Carsten Heckmann | 19.12.2003
    Und wieder ist ein Weihnachtsbaum durch den Trichter gezogen und mit einem Netz versehen. Schön schmal, damit er ins Auto passt. Einige hundert Mal hat Andreas Rietschel das schon gemacht. Heute hat er nur kurz ausgeholfen. Denn Rietschel ist nicht mehr Weihnachtsbaumverkäufer. Den Tannen-Job hat er an die Nadel gehängt, nach drei Jahren. Jetzt hat der Leipziger, der in Halle Geschichte und Philosophie studiert, seine Erfahrungen zusammengefasst und ist unter die Autoren gegangen. "24 Tage unterm Weihnachtsbaum" heißt sein Werk. Es ist gespickt mit kuriosen Erlebnissen, über die Rietschel sich geärgert oder gefreut hat. Letzteres kam wesentlich öfter vor, berichtet der 29-Jährige.

    Gerade im letzten Jahr kam beispielsweise eine Frau an, die gemerkt hat, dass ich hier auch die Nacht im Wohnwagen verbringe, und die sich dann dachte, mir eine Freude bereiten zu müssen, und die dann wirklich jeden Tag, obwohl sie eine Tannennadelallergie hatte, auf den Platz gekommen ist und mir eine Kleinigkeit vorbeigebracht hat und damit in gewissem Sinn zu meinem persönlichen Adventskalender geworden ist.

    Eine willkommene Abwechslung für jemanden, der zwischen den Weihnachtsbäumen nicht nur arbeitet, sondern lebt. Da die Bäume nachts bewacht werden wollen, schlief Andreas Rietschel in einem zehn Quadratmeter großen Wohnwagen. Strom gab’s von der Friedenskirche nebenan. Wenn er nicht gerade ausgefallen war.

    Der Verkaufsplatz im Norden Leipzigs hatte es dem Saisonarbeiter dennoch sofort angetan, dank des duftenden Rindenmulches auf dem Boden. Und die Weihnachtsbaumkäufer sorgten ja nicht nur für Arbeit, sondern auch für Amüsement. Vor allem die Ehepaare. Eines wird Rietschel nie vergessen:

    Gerade die Frau schaute und schaute und fand eigentlich nicht so den richtigen Baum, mit dem sie richtiggehend zufrieden war, worauf dann ihr Mann zu ihr sagte: "Guck nicht so lang nach einem Baum. Wenn ich damals, wo ich dich gesehen hab, länger geschaut hätte, dann hätt ich mich auch für was anderes entschieden.

    Ja, es müssen lustige Tage gewesen sein.
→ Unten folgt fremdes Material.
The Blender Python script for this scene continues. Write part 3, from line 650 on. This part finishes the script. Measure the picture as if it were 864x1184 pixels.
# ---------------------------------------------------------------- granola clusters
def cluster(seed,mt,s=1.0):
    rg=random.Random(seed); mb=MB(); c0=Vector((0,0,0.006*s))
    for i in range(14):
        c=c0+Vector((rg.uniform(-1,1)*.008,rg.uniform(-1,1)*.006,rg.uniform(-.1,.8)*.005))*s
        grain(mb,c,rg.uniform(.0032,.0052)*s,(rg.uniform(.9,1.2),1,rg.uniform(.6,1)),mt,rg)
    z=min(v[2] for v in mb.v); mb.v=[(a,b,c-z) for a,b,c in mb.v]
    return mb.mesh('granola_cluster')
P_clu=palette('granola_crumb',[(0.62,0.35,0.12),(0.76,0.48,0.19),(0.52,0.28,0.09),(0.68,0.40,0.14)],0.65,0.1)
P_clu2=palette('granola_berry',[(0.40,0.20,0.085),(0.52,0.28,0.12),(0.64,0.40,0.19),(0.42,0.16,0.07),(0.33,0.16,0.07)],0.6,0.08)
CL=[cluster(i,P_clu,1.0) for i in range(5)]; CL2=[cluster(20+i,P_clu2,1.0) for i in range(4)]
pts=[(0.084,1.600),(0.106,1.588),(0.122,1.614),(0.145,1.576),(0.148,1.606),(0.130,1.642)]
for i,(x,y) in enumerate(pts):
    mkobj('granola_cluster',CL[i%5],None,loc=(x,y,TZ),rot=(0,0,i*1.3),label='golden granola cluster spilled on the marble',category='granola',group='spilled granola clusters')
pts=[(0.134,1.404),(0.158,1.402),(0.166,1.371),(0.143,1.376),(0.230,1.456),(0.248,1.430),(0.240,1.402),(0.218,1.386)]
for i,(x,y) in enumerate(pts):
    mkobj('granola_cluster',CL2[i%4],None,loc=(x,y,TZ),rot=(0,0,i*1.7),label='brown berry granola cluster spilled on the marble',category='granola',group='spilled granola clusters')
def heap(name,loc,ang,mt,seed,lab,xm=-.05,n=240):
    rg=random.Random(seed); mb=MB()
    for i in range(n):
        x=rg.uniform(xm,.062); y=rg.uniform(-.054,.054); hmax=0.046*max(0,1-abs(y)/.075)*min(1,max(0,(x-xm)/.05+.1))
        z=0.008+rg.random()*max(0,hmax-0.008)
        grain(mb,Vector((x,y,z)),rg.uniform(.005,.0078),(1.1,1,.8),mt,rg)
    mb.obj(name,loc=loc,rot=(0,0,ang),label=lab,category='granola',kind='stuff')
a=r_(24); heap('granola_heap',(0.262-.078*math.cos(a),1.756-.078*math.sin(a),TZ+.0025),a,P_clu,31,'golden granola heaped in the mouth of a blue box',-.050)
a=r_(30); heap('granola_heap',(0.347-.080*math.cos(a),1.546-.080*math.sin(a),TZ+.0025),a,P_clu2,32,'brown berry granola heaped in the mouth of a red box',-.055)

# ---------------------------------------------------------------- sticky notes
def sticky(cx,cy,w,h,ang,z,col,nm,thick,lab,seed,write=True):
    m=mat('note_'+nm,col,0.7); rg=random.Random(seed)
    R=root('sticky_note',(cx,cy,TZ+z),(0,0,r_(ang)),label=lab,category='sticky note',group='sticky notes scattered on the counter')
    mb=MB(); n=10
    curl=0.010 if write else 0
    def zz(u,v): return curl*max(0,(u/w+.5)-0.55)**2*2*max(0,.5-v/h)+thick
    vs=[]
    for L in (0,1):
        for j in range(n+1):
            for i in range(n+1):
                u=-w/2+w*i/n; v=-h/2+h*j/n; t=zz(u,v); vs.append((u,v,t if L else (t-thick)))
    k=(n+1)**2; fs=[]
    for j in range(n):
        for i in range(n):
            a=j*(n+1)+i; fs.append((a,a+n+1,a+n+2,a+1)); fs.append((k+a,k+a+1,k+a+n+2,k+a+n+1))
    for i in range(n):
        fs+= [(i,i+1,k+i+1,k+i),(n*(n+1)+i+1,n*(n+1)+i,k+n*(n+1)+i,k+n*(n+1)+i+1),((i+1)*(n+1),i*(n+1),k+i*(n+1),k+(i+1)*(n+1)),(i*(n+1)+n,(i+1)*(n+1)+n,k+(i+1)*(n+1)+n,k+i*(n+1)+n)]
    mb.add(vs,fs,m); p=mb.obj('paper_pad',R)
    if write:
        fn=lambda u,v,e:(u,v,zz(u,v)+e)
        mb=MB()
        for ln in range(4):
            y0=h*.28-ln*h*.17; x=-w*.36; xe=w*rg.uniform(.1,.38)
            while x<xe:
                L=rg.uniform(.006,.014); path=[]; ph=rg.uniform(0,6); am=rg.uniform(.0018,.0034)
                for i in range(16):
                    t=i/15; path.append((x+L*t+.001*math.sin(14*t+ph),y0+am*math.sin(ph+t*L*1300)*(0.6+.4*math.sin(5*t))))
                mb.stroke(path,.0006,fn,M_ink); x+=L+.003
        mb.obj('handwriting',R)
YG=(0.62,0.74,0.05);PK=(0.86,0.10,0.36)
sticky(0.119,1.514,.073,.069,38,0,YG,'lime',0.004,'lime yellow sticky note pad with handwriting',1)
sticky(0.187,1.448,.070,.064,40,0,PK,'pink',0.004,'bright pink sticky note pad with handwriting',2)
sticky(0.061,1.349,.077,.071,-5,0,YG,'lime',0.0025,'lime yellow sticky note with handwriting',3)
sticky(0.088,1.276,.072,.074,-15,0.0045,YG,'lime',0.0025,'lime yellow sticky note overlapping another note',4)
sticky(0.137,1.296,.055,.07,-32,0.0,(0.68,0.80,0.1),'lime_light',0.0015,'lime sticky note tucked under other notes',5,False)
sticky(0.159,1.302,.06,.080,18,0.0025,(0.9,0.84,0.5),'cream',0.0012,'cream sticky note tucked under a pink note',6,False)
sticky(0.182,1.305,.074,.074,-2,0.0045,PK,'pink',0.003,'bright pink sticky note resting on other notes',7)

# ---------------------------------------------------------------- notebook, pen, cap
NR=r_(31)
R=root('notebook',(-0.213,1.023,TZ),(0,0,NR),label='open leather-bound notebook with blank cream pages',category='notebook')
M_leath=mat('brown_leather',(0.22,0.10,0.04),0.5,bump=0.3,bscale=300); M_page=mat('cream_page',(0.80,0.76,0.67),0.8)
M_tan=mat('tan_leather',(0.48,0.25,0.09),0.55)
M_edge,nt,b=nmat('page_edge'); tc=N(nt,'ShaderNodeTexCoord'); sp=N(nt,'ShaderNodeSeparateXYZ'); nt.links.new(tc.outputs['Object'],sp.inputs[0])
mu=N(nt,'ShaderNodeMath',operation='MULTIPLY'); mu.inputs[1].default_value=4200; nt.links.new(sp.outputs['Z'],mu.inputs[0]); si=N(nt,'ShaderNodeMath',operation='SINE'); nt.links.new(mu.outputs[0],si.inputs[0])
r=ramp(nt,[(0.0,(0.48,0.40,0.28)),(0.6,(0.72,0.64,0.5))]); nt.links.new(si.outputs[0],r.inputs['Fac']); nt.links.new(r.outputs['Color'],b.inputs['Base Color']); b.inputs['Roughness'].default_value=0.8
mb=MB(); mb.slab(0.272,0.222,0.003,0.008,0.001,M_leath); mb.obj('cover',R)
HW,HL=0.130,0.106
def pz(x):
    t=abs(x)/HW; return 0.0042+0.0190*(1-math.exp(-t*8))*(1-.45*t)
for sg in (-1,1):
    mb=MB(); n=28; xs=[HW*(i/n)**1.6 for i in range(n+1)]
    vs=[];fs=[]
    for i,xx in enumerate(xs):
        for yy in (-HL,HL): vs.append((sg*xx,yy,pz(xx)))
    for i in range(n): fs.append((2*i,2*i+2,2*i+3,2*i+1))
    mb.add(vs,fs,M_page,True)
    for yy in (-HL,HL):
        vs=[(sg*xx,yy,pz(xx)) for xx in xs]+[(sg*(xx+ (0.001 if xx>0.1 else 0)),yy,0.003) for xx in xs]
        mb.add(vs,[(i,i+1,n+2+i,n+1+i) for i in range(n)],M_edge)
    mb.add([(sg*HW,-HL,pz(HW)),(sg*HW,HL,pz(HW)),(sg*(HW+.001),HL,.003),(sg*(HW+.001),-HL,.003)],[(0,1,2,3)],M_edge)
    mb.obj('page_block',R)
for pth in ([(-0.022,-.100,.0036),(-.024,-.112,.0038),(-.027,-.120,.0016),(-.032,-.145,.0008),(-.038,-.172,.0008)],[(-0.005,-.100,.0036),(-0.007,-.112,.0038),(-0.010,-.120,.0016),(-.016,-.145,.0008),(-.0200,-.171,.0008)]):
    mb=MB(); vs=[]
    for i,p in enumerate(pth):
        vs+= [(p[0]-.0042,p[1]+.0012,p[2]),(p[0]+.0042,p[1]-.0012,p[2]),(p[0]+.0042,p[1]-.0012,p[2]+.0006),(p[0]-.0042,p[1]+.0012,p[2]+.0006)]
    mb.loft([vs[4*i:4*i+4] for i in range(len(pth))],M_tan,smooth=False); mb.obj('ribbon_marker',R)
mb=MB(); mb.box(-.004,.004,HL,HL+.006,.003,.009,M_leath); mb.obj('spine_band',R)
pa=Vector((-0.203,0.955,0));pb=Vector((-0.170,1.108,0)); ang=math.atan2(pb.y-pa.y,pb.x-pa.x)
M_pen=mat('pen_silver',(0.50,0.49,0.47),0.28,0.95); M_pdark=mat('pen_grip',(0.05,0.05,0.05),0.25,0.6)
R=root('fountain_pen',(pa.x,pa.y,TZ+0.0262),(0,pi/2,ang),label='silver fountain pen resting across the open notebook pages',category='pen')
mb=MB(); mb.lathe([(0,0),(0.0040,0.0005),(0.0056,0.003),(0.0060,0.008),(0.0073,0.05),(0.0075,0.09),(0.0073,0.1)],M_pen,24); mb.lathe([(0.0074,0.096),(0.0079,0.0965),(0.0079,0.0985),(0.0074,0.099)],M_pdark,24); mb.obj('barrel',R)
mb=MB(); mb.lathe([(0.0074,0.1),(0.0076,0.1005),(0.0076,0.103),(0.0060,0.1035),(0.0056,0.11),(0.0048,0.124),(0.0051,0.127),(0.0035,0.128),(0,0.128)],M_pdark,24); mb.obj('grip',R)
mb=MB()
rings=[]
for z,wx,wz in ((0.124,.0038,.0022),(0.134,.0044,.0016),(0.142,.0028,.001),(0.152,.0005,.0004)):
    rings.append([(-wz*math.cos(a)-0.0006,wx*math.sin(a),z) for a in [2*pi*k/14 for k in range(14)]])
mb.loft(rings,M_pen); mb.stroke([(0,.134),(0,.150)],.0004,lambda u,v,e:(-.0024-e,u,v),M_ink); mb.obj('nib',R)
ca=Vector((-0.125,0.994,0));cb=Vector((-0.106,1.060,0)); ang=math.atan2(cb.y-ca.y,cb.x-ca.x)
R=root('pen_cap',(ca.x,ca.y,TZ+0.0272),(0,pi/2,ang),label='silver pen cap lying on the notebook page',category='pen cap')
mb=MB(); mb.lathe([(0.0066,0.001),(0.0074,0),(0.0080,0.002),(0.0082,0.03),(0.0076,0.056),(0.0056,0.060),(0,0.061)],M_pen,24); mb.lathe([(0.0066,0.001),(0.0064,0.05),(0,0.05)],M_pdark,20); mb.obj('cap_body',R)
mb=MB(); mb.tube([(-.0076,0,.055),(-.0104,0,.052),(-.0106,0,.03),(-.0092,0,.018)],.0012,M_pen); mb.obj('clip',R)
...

Und auch Nächte, mit Freunden bei Glühwein und Pizza. Auf 164 Seiten berichtet Autor Rietschel nun davon. Ohne den Job hätte er sein Studium nicht finanzieren können, sagt er. Wie viel er damit verdient hat, will er indes nicht verraten. Jetzt wird er sehen, ob genug Käufer sein 9,90 Euro teures Weihnachtsbaumbuch unter ihre heimische Tanne legen wollen. Für Rietschel steht schon jetzt fest, dass er sein Philosophie-Studium aufgeben und sich am Leipziger Literaturinstitut bewerben will. Er scheint seine Berufung gefunden zu haben. Und er hat auf jeden Fall seinen Lieblingsbaum gefunden, den er wie sein Buch jedem ans Herz legen möchte:

    Für mich ist eben die Blautanne, Blaufichte eigentlich der favorisierte Baum, weil er für mich natürlicher wirkt als die Nordmanntanne, die allerdings wiederum für die Käufer derzeit die beliebteste Tanne ist. Die Nordmanntanne ist ja der Baum, der am längsten die Nadeln hält, der nicht stachelt, aber eben auch kaum noch nach Baum duftet. Die Blautanne wiederum stachelt halt mehr – was ich aber auch wiederum nicht schlimm finde –, duftet wunderbar nach Wald, hält nicht ganz so lange die Nadeln, aber wenn man den Baum nicht unbedingt bis April stehen lassen will, ist das eben auch kein Problem.